1. Catching the absolute bottom is impossible. The most important reminder this year came from my decision to buy into the healthcare sector. I bought these companies after they had already fallen significantly. I believed they were cheap. However, shortly after I bought them, they went down aggressively again.
It was a reminder that you can never perfectly time the bottom. In the short term, there is no floor to a stock price, even if the valuation makes sense.
2. Temperament matters more than intellect. In investing, mistakes are part of the game. You can learn from them and improve your process, but avoiding them completely is impossible. That is why temperament and risk management are the two most important tools we have.
Prices can stay disconnected from value for a long time, even if your thesis is right. Since I never short stocks and I never use options, my only job is to own pieces of great businesses and wait. Attempting to time the market is a fool’s game; having the patience to sit through the volatility is the real skill.
Macroeconomic Outlook
I do not make decisions based on headlines, but I stay aware of the economic environment. When new tariffs were announced, the impact was immediate, especially for companies that rely heavily on specific supply chains. Their stock prices dropped because these changes have a long-lasting impact on their profits.
Rules can change, and the world will not stay the same, so companies that hold debt can be vulnerable. That is why I prefer companies that have strong balance sheets and generate free cash flow. Currently, the S&P 500 pays you back about 2.74% a year in free cash flow. That barely keeps up with inflation. I stick to the basics: Price is what you pay. Value is what you get.
Investment Philosophy
As we look to the future, it is important to repeat the core principles
My goal is to beat the S&P 500 by ten percentage points over the long run.
I believe owning productive businesses is the best way to build wealth over time.
Owning great businesses.
Buying them for less than they are worth (Margin of Safety).
Having the right attitude.
To show the power of business ownership: $100 invested in the S&P 500 in 1957 would have grown to about $77,626 by the end of 2025. That is the power of time. My job is to avoid interrupting that growth.
I prefer a focused portfolio. As Charlie Munger said, “If a thing is not worth doing at all, it’s not worth doing well.”
I do not believe in buying our 20th best idea just to have “variety.” That just lowers our returns.
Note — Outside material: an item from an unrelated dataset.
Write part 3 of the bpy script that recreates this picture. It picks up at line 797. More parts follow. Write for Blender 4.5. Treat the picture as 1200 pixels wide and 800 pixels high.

Like the Walton family with Walmart, I believe in holding fewer positions where I am very confident. When the odds are in our favor, we bet big.
I realized that people are what turn a good company into a great one, whether it is the culture at Berkshire Hathaway or the drive at Amazon and Apple. To succeed, I need to find management teams that can handle change over decades, and then let them do their job.
My process is simple. I do not start with the economy. Instead, I start with the company itself. I look at the balance sheet to estimate how much money they will make in three, five, or ten years. I also check who their competitors are and if their product will last. Because the future is hard to predict, I only buy when the price is much lower than the value.
I stay away from most AI stocks right now. In the early 1900s, cars changed the world, yet hundreds of car companies went bankrupt. Similarly, in 2000, the internet changed the world, but for every Amazon, there was a Pets.com that went to zero.
I prefer to buy the winner after they have won. For example, during the internet crash, Amazon stock fell 90% and was risky. Today, it is safe and dominant. Warren Buffett followed a similar path with Apple. He did not buy it early. He bought it in 2016, after everyone already owned an iPhone. I am not looking for the next Amazon. I am looking for the businesses that have already proven they are built to last.
Thank you
Arda Solmaz
Disclaimer: I am not a financial advisor. This letter is for informational purposes only and represents my own opinions and portfolio moves. It is not investment advice. Please conduct your own due diligence.